6 responses to “The new powers of F1.

  1. By separating roles, more people get involved, also on the teams’ side. This means less room for ego which in turn means more room for reasoning and chances of succes for new ideas.
    It could just work.

      • I hope your correct El Heffay.
        The flip side to your comment is that too many cooks spoil the broth.
        It’s a common problem in modern democratic governments and big business which is crippling many of them at board level due to no positive outcomes from more and more meetings, arguments of defiance, expensive junkets and opinionated egos. All of them have a view to meet certain personal and business agendas.
        When you factor in these 3 guy’s appointed Deputies, their Personal Assistants, Admin staff, consultants etc, F1 is now going to have approx 10 people at the top being privy to, and having input into, making the big decisions. Let’s hope they all get along famously and have tight lips that can keep things in-house until the issues at hand are resolved and passed as solid new plans, rules and regulations.
        Strategically leaking things to media and outsiders in the digital age is rife. If it happens, it will be the death of this regime very quickly because F1 has always revolved around well guarded secrets and clever white lies to keep the ravenous wolves at bay.
        Having many bosses means a democratic, slow process where you can only ever please some of them sometimes … never all of them every time. This creates far too much discussion, indecision, tension, divided allegiances and ultimately, despair at not having fixed the problem at hand or implemented changes in a timely manner.
        That’s why Bernie’s dictatorial reign worked for as long as it did. One man, one decision, instant action … NEXT! Ever since he was forced to relinquish some of that power, we have seen first hand what has F1 turned into. It’s a tangled, over-regulated, procrastinating mess!
        I, like everybody, hope this is the REVOLUTION F1 needs … not just another EVOLUTION that provides 100 temporary little bandaids to patch up gaping long-term wounds!

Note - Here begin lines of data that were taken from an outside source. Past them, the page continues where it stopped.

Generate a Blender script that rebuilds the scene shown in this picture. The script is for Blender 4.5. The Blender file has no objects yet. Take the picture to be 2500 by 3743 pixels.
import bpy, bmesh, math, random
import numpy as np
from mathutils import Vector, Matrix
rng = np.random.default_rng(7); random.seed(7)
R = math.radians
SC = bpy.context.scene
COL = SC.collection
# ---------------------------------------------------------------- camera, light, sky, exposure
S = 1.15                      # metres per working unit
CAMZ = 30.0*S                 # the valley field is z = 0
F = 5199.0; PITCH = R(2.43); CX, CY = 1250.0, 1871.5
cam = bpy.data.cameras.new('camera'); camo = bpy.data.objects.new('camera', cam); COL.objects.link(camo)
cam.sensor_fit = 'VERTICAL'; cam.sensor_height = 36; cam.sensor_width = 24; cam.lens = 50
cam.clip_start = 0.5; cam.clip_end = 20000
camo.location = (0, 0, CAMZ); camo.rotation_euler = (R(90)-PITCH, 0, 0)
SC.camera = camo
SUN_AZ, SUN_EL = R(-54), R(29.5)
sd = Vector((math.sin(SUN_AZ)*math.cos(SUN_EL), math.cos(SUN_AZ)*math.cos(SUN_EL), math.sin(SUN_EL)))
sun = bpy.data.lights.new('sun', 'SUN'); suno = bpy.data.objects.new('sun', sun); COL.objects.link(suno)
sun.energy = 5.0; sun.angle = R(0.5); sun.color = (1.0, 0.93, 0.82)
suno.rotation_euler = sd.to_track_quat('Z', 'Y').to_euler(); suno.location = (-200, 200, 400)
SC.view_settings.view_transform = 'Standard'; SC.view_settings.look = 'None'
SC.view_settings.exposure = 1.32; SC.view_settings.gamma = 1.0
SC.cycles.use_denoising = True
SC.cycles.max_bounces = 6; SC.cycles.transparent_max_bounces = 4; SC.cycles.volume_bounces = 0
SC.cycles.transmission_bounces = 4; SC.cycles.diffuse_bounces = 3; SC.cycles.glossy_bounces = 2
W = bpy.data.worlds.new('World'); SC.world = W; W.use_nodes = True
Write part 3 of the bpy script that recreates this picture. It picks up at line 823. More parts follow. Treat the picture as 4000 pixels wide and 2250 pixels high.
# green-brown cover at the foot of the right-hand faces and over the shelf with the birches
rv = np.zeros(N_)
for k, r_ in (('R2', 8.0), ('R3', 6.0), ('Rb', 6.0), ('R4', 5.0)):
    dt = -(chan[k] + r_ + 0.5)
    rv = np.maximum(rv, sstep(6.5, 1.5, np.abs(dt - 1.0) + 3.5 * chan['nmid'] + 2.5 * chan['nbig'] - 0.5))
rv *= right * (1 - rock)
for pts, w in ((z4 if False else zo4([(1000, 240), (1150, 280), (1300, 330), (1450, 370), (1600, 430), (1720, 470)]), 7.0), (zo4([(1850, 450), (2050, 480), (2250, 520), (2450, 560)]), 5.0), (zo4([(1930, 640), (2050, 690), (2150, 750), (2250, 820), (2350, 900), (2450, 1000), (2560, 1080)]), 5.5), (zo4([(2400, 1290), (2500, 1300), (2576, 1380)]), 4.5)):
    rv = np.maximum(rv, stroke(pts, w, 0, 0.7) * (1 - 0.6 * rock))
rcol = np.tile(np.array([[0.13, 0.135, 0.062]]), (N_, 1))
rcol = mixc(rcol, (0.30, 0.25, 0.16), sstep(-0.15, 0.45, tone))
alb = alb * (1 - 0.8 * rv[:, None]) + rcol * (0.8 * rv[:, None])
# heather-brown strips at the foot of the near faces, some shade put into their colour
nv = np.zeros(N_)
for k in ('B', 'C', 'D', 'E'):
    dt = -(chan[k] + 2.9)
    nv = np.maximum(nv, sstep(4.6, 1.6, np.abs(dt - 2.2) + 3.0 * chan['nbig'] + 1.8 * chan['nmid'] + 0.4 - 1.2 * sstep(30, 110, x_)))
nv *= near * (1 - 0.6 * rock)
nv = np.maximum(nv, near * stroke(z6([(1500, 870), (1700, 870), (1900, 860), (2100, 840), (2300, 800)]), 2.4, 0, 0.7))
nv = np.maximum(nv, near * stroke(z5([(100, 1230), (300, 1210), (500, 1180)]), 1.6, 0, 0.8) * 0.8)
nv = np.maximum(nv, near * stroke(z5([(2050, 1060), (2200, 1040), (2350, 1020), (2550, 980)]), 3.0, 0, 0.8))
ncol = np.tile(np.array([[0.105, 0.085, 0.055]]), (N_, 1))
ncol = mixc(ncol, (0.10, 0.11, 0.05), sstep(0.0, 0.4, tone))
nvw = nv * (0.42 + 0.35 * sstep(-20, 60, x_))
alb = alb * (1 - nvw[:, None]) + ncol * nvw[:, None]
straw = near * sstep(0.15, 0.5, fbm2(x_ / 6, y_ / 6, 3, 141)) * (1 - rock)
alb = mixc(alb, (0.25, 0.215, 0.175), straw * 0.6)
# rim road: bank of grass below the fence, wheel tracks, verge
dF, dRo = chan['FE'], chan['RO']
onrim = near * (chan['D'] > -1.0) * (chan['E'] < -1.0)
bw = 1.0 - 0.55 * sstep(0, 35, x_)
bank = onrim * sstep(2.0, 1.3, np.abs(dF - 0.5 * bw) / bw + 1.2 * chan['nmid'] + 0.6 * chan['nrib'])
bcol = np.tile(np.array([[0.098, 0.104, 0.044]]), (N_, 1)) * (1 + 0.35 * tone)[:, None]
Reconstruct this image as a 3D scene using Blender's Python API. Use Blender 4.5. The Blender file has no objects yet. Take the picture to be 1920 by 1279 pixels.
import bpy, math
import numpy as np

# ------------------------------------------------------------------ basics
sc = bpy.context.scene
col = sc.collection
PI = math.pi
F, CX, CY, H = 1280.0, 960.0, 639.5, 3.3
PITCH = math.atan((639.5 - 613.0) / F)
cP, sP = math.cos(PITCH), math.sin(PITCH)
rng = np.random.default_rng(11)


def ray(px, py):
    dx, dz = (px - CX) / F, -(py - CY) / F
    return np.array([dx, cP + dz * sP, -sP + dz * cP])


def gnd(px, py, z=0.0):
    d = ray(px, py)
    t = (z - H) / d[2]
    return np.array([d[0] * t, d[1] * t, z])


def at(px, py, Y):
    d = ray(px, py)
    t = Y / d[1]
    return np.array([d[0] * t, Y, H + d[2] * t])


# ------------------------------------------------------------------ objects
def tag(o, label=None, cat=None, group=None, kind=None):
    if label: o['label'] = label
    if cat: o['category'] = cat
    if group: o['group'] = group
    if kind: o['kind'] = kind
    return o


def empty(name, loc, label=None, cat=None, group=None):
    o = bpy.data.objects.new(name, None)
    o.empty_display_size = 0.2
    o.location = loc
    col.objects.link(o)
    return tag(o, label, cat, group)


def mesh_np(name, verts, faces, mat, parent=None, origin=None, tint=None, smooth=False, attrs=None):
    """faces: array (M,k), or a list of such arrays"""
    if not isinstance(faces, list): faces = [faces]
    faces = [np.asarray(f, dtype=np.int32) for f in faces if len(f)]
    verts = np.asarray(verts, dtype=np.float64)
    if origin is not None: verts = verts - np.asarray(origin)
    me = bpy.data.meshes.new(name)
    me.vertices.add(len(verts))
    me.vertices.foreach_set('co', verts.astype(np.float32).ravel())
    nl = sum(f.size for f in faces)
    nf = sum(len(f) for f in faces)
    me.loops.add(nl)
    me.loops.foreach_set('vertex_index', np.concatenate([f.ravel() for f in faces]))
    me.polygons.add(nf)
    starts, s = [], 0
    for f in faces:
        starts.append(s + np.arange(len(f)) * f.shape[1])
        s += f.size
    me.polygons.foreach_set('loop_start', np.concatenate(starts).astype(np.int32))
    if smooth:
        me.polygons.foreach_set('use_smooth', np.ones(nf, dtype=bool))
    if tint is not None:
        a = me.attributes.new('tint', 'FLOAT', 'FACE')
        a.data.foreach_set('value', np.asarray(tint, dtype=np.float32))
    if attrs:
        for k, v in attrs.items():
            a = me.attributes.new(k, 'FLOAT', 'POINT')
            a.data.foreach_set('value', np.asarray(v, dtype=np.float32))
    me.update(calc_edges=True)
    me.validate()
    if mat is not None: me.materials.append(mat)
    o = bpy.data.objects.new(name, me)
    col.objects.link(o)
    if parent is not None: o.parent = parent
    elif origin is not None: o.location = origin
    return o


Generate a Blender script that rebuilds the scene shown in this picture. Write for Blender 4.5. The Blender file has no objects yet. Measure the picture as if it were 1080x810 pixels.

        • “too many cooks spoil the broth”: that is a real danger too. But they sould all be convinced F1 needs to be exciting to watch.

          Revolution: I am always up for a good revolution, you could even support mine 😉

  2. I find myself largely disagreeing with this article. Sean Bratches didn’t build ESPN to what it is today, ABC / Disney’s power did. And once streaming and alternative rights models appeared, ESPN started bleeding subscribers and from what the people I know at ABC have told me – money as well.

    What most people who comment on the Liberty purchase seem to forget or not understand, is that Liberty have bought the commercial rights and nothing else. They didn’t buy F1 because you can’t buy it. F1 is regulated by the FIA not Liberty. This isn’t NASCAR where the France family do own the series and can change whatever they want. Liberty can’t mandate any technical changes such as changing the engine spec. Nor can they stop the FIA from aggressively promoting what are in effect competition to F1 such as Formula E.

    Two of the three people now running F1 have zero experience in any form of motor sport. They also have no experience knocking heads with company’s like M-B, FIAT and Renault who collectively have revenues over $200B per year, and who if they really wanted could easily break Liberty. The third, Brawn, was a once highly respected F1 engineer, who honestly seems to have been selected for his name and is really low man on the totem pole. He’s not the honest broker attempting to fix the technical aspect of F1 but trying to get the teams to adopt Liberty’s vision.

    I’m not hopeful that Liberty change much. Management doesn’t impress me. They have the same motivation as CVC -which is making as much money as they can. And I have a sneaking suspicion the model they think will work is NASCAR. Good luck trying to get Ferrari / M-B / RB / McLaren to give up their side deals, because I don’t think Liberty can. And focusing almost exclusively on Ferrari’s payments isn’t what I would call a smart move. Marchionne knows the value Ferrari are to F1 and if you try and corner him he could easily walk, turning Liberty into a penny stock.

    We’ll see, but I think in a couple of years F1 will be no better or worse than it is today.